For a studio, an address like witchbeam.queensland · gameloftbrisbane.brisbane is not merely a web address. It is a statement of civic belonging — an assertion that this studio is part of Queensland, that its identity is anchored here, that its work belongs to a traceable geography in the same way that a law firm’s letterhead or a university’s official correspondence belongs to a place. For an esports organisation, teambliss.queensland · qutesports.brisbane anchors competitive identity in a way that no social media handle, no matter how well followed, can replicate. For the Queensland Games Festival itself, an address like queenslandgamesfestival.queensland would be a permanent civic record of an institution that has been running for over a decade and shows no signs of stopping.

The point is not that every studio or team or community organisation needs to rethink its digital strategy immediately. The point is that the option of permanence — of an address that outlasts its owner’s commercial relationship with a registrar, that is not subject to domain-squatting or corporate acquisition, that is tied to a public ledger rather than a private database — changes what identity means for a digital-native culture. It makes civic rootedness possible for communities that have historically had to make do with rented ground.

THE RECORD WE LEAVE BEHIND.

"Queensland game developers punch well above their weight!"

That observation, offered by Witch Beam’s Wren Brier on the occasion of Unpacking’s 2021 Australian Game of the Year victory, carries more weight than its brevity suggests. Punching above weight implies effort that exceeds expectation — output that surprises, that outperforms what the size and resources of the community would predict. It is an accurate description of what Queensland gaming has been, culturally and economically, for the better part of a decade.

Screen Queensland’s CEO has confirmed that the state had met the height of its previous boom and exceeded it over the last twelve months — an encouraging sign for continued support and growth. In the 2022–23 financial year alone, Screen Queensland invested more than $2 million to support 19 games, which generated an estimated $11.5 million in local expenditure. Behind those figures is a community of people — developers and designers, competitive players and tournament organisers, educators and community managers — who have built something of genuine cultural significance in Queensland, often without the recognition that their counterparts in more visible creative industries receive.

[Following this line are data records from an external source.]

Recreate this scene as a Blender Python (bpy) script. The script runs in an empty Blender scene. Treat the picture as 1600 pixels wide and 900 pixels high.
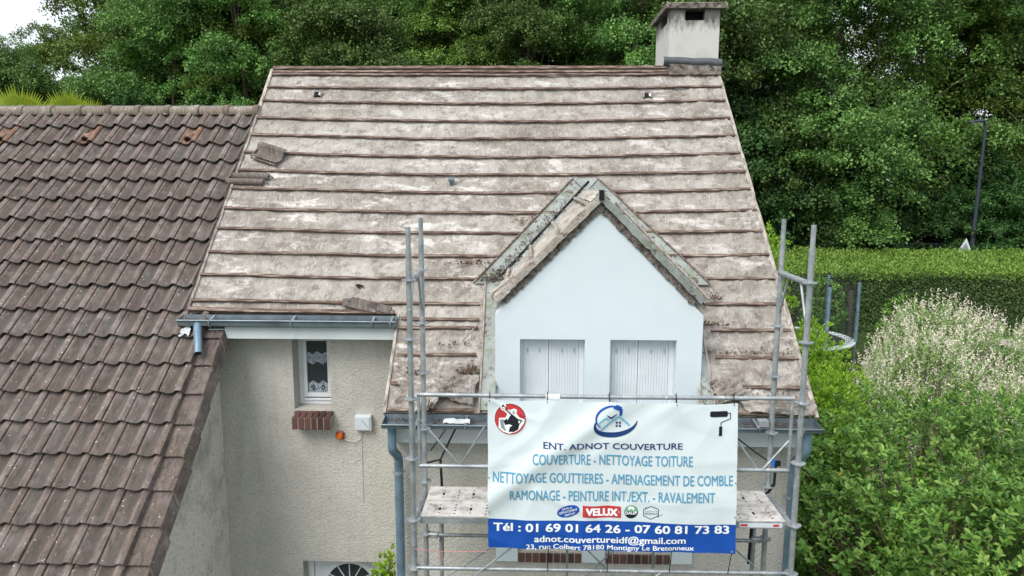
import bpy, bmesh, math, random
import numpy as np
from mathutils import Vector, Matrix, noise, Euler
R = math.radians
random.seed(7); rng = np.random.default_rng(11)
sc = bpy.context.scene
C = sc.collection

# ------------------------------------------------------------------ camera, world, sun, exposure
cd = bpy.data.cameras.new('camera'); cam = bpy.data.objects.new('camera', cd); C.objects.link(cam)
cd.sensor_width = 36; cd.lens = 1100/1600*36; cd.clip_end = 2000; cd.clip_start = .05
P_, Y_, RL = R(8.7), R(1.5), R(.15)
fw = Vector((-math.sin(Y_)*math.cos(P_), math.cos(Y_)*math.cos(P_), -math.sin(P_)))
rt = Vector((math.cos(Y_), math.sin(Y_), 0)); up = rt.cross(fw)
r2 = rt*math.cos(RL)+up*math.sin(RL); u2 = up*math.cos(RL)-rt*math.sin(RL)
M = Matrix((r2, u2, -fw)).transposed().to_4x4(); M.translation = (0, 0, 6.3)
cam.matrix_world = M
sc.camera = cam

SUN_EL, SUN_AZ = 50, 216      # azimuth clockwise from +Y (behind the camera, to the left)
w = bpy.data.worlds.new('World'); sc.world = w; w.use_nodes = True
nt = w.node_tree; nt.nodes.clear()
sky = nt.nodes.new('ShaderNodeTexSky'); sky.sky_type = 'NISHITA'; sky.sun_disc = False
sky.sun_elevation = R(SUN_EL); sky.sun_rotation = R(SUN_AZ); sky.dust_density = 4; sky.air_density = 1.0
# thin bright overcast: the blue sky mixed with the white of the cloud sheet
mx = nt.nodes.new('ShaderNodeMixRGB'); mx.inputs[0].default_value = .72; mx.inputs[2].default_value = (9.6, 10.2, 10.8, 1)
nt.links.new(sky.outputs[0], mx.inputs[1])
bg = nt.nodes.new('ShaderNodeBackground'); bg.inputs[1].default_value = .115
nt.links.new(mx.outputs[0], bg.inputs[0])
wo = nt.nodes.new('ShaderNodeOutputWorld'); nt.links.new(bg.outputs[0], wo.inputs[0])
sd = bpy.data.lights.new('sun', 'SUN'); sd.energy = 2.3; sd.angle = R(34); sd.color = (1, .965, .91)
so = bpy.data.objects.new('sun', sd); C.objects.link(so)
az, el = R(SUN_AZ), R(SUN_EL)
sv = Vector((math.sin(az)*math.cos(el), math.cos(az)*math.cos(el), math.sin(el)))
so.rotation_euler = sv.to_track_quat('Z', 'Y').to_euler(); so.location = (0, 0, 40)
sc.view_settings.view_transform = 'Standard'; sc.view_settings.look = 'None'
sc.view_settings.exposure = 0.30; sc.view_settings.gamma = 1; sc.view_settings.use_curve_mapping = False
sc.cycles.use_denoising = True
sc.cycles.max_bounces = 6; sc.cycles.diffuse_bounces = 3; sc.cycles.glossy_bounces = 3
sc.cycles.transmission_bounces = 4; sc.cycles.transparent_max_bounces = 6

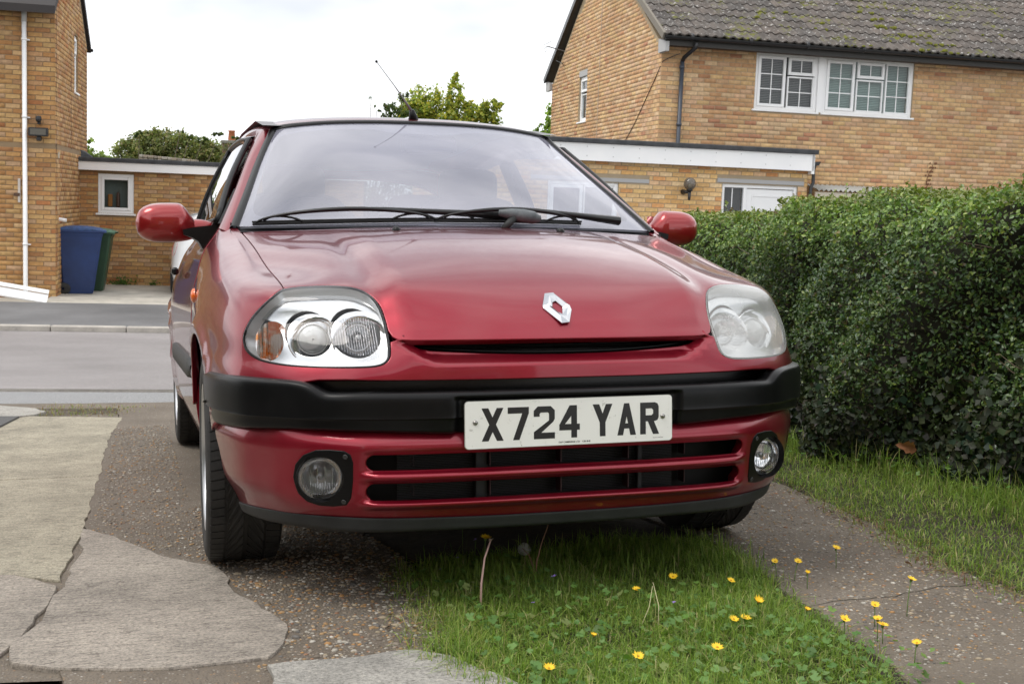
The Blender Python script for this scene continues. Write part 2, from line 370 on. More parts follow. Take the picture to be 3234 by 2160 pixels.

That community deserves infrastructure worthy of it. It deserves a digital address system that treats its identity as something worth preserving — not a renewable annual cost, not a byproduct of whoever currently controls the relevant registry, but a permanent civic fact. The Queensland Foundation’s namespace project, operating across its six top-level domains, offers one architecture for that kind of permanence. It is an architecture designed not for the moment of creation but for the long run — for the record that will remain when the studios have moved, when the competition seasons have ended, when the games that Queensland made in the 2020s are, one day, studied as cultural artefacts rather than merely played.

A community that has produced work of international significance deserves to leave a trace. The gaming community of Queensland — its studios, its competitive organisations, its festivals, its universities, its grassroots networks of players and makers — has earned a permanent address. The digital infrastructure now exists to give it one.